• [Exercise brief]
Give the number of lines that contain the string "high", and nothing else.

• [Material provided]
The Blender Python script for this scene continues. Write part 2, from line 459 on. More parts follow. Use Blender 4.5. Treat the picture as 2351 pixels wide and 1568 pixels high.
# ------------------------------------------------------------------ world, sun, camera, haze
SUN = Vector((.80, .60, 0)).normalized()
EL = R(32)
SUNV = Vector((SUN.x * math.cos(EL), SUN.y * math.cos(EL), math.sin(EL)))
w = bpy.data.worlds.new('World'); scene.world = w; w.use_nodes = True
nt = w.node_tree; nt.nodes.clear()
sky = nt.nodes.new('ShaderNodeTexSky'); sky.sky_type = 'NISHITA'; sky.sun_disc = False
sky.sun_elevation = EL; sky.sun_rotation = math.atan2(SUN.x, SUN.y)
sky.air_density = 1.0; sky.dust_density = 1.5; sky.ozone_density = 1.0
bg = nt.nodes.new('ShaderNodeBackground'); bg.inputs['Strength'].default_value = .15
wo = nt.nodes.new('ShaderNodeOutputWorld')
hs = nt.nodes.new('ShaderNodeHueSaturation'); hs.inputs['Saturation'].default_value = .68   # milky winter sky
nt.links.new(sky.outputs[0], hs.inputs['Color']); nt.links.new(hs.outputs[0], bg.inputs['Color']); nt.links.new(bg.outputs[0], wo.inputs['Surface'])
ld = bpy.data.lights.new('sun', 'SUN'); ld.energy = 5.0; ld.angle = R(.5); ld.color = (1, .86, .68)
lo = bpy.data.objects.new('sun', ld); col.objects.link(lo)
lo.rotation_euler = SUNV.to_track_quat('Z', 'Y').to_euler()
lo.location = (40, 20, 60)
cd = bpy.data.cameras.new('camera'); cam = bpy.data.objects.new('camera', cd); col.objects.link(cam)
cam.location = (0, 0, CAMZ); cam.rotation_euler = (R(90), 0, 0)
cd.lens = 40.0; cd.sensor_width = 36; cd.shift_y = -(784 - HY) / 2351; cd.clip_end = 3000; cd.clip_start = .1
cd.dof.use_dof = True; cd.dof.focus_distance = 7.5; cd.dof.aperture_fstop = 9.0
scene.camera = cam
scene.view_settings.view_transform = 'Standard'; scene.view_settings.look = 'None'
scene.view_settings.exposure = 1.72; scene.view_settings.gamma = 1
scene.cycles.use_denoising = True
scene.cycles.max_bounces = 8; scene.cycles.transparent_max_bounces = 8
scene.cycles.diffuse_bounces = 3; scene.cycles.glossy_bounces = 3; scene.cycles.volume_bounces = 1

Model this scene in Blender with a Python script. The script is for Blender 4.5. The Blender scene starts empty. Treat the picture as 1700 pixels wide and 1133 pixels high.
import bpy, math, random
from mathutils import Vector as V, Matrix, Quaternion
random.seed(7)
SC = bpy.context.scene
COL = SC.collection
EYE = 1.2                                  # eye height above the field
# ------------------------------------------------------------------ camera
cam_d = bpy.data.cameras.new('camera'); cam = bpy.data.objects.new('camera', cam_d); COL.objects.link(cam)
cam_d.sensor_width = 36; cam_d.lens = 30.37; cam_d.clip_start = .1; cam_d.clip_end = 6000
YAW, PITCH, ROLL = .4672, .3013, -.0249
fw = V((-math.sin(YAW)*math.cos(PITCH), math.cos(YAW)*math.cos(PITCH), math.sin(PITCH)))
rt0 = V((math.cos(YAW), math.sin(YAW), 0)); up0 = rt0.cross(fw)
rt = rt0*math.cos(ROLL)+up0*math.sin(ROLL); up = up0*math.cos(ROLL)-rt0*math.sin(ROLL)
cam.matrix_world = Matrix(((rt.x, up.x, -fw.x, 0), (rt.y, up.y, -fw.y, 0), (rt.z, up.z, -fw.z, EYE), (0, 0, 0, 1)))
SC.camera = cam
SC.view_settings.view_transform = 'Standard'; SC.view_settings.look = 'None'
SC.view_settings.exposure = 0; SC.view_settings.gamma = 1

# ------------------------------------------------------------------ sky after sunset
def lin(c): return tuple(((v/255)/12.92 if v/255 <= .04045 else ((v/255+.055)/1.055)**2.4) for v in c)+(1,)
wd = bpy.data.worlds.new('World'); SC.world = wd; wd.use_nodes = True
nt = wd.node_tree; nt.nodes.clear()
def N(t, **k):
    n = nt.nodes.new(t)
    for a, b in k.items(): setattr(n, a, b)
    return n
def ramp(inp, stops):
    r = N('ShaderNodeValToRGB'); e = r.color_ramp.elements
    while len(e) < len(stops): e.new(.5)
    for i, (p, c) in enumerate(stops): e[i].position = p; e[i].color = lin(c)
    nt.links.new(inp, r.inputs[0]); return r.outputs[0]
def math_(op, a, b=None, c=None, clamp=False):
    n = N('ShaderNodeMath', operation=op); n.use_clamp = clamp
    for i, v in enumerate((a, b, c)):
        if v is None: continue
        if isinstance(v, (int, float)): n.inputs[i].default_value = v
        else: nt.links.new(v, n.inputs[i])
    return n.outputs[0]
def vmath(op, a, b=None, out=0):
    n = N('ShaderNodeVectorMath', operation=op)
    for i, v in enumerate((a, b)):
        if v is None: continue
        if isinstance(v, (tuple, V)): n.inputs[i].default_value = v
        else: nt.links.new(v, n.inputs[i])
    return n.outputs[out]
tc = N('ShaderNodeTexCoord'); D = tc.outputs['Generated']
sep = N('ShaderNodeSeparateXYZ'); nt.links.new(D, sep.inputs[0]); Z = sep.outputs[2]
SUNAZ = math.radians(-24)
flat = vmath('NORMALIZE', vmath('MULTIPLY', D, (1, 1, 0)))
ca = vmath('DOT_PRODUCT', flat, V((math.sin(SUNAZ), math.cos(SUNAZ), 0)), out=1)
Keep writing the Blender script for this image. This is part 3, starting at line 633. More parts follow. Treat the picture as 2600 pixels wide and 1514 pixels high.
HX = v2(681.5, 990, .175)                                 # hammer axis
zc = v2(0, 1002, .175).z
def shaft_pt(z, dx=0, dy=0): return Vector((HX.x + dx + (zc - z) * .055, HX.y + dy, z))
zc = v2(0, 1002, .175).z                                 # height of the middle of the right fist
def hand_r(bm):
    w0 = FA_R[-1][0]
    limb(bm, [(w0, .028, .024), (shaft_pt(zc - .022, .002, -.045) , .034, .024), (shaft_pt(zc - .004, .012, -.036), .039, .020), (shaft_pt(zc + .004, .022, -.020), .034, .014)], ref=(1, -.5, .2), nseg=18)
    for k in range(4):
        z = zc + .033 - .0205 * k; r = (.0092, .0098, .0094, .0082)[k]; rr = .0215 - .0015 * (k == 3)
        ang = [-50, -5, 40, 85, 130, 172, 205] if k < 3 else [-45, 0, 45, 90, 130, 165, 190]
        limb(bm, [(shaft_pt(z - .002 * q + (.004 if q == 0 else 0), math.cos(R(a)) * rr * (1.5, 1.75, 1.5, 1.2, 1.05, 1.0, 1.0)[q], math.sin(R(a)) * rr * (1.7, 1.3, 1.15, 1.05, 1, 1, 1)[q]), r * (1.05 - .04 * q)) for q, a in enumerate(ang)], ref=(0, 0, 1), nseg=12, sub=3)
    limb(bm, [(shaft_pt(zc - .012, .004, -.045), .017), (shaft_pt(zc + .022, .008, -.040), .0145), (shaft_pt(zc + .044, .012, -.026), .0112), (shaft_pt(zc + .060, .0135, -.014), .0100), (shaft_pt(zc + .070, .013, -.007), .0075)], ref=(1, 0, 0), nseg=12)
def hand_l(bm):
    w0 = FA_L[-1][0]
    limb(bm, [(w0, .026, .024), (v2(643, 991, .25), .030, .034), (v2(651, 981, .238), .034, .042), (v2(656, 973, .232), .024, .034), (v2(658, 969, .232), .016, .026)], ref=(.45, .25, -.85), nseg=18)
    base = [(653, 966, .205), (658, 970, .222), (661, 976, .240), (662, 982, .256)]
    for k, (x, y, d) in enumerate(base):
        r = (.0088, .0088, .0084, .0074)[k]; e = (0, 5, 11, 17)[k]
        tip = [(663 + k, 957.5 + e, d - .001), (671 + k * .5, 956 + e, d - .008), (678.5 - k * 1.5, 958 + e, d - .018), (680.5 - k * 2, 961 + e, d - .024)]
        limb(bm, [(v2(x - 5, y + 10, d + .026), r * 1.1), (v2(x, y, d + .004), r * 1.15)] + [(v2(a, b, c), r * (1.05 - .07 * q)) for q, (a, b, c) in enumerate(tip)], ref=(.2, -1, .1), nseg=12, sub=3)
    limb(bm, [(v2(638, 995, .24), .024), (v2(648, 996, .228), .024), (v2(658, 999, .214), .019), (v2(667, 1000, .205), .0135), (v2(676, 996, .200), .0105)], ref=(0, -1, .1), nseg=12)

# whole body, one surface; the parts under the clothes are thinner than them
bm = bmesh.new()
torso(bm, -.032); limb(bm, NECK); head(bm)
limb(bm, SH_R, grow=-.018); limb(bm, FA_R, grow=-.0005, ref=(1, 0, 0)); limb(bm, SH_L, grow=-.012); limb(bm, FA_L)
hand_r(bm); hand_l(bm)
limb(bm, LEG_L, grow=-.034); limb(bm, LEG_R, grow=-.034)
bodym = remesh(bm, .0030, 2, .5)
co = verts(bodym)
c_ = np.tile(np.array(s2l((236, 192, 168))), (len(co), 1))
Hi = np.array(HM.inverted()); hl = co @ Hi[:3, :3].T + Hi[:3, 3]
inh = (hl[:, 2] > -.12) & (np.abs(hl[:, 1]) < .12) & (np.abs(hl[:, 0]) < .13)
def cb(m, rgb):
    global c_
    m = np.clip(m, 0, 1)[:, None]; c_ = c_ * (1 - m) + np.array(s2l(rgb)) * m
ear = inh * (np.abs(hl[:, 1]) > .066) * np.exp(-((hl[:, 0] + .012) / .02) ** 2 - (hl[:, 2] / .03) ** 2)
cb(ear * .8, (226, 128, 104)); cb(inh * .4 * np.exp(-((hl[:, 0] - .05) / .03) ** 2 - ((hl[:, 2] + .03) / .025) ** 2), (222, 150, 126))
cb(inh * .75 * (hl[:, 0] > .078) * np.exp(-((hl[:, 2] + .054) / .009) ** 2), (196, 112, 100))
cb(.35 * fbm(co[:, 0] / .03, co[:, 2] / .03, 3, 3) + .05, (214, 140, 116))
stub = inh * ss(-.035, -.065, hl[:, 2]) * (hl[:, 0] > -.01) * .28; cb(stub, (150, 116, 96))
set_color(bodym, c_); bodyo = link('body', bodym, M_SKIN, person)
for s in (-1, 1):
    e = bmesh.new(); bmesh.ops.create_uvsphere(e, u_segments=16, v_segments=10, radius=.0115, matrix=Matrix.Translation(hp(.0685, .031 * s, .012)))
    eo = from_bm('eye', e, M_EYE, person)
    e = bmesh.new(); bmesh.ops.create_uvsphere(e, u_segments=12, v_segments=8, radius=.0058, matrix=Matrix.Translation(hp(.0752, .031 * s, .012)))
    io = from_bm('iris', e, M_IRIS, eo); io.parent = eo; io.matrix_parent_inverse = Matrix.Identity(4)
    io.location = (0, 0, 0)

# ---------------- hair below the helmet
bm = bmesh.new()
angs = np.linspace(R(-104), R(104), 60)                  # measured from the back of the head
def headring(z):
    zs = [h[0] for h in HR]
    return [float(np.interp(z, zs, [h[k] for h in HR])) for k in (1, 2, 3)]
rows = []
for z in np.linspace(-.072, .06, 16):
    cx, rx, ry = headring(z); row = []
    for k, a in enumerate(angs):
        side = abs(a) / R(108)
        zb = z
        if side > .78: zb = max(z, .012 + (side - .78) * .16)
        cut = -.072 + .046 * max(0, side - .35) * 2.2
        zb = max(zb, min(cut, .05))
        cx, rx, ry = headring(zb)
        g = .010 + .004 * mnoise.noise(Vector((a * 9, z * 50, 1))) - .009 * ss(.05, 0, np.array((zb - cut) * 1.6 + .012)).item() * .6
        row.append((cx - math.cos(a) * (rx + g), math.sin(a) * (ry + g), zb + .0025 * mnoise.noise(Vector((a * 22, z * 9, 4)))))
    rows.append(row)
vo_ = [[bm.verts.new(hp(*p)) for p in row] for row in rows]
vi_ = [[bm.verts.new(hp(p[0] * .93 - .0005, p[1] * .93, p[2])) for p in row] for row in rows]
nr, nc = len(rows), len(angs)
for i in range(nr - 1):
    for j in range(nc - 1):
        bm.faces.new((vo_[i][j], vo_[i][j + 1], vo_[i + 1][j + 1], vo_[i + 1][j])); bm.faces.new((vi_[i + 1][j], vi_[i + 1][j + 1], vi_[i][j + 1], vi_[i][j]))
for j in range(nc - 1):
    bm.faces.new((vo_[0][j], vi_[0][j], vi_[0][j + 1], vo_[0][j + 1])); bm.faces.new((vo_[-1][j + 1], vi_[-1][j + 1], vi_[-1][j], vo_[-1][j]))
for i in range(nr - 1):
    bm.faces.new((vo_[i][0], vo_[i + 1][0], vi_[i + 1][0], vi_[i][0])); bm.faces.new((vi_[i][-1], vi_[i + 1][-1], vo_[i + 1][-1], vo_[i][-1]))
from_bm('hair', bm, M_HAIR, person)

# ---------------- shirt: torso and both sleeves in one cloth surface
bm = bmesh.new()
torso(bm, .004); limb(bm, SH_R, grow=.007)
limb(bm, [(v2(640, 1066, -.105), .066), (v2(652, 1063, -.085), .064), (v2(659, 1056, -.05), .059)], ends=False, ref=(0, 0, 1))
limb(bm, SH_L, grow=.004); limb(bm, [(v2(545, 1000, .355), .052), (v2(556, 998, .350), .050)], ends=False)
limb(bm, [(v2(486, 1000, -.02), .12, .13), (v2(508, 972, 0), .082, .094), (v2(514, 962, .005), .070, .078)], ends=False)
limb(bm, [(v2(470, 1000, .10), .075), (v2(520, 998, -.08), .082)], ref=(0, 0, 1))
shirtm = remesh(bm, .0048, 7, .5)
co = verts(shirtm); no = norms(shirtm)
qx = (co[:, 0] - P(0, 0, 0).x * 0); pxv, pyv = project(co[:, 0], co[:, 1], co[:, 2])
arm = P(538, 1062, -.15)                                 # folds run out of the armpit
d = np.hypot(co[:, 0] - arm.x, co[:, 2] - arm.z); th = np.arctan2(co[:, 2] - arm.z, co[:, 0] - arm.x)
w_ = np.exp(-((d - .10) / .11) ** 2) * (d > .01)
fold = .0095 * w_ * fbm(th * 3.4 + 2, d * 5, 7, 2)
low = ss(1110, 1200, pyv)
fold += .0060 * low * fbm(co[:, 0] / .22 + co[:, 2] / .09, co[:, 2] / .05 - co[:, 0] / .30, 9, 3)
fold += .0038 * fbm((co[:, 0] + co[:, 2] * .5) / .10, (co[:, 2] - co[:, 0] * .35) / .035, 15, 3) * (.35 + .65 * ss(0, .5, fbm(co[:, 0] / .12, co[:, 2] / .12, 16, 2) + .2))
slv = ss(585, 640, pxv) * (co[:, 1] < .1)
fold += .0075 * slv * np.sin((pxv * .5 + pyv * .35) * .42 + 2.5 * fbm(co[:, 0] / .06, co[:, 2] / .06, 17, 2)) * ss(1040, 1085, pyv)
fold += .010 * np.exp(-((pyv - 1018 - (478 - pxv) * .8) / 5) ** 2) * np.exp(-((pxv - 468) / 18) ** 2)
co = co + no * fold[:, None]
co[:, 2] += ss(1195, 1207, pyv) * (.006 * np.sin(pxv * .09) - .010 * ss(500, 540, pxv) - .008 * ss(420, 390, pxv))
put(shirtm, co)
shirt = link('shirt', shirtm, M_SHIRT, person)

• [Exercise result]
3